The mining industry has generally been fairly critical of the process to acquire new order mining rights, saying the process was slow, hampering their plans.
DME Director General Sandile Nogxina said Lonmin had simply complied with the letter of the law when he was asked what the company had done differently to other companies that have not yet received their 30-year new order rights.
World number three platinum producer Lonmin has four projects that will lift output to 1.3m oz by 2010, but CEO Brad Mills said the production target would be raised beyond that when the group releases its results in November.
"This is a big day for South Africa because it tells big foreign
investors that you can do business in this country and get your licences," he said. "It removes uncertainty for us and allows us to plan long-term."

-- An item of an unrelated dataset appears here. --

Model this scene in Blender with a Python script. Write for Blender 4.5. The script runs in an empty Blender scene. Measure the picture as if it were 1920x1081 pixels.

Lonmin, Anglo Platinum and Impala Platinum, the world’s three biggest platinum producers, were talking to their offshore suppliers to encourage them to open production facilities in South Africa in an upstream beneficiation process, Mills said.
“We’ve seen a very favourable response,” he said. “It is a far bigger skills multiplier than the mining industry alone.”
Citing the example of Chile in the 1980s, he said some 30,000 jobs had been created in the mining industry, while a quarter of a million more were created in the servicing and supply sector.
The projects that will double the size of its Limpopo
operations, it Pandora mine, grow Marikana and increase throughput at its processing plants. Between 3,000 and 5,000 jobs will be created in the next three to five years as the projects are developed.
Lonmin has Incwala Resources as its black empowerment shareholder, with a stake of 18%.
Incwala plans to refinance its balance sheet to pay down debt and begin paying dividends to its 50,000 black shareholders, said newly appointed CEO Zanele Mavuso Mbatha.
The original timeframe of seven years to pay down debt will be “significantly reduced”, she said. The two-year-old Incwala acquired its 18% stake in Lonmin for $490m in 2004.
One of the original criticisms of the Incwala transaction was that its shareholders had failed to benefit from the Lonmin deal.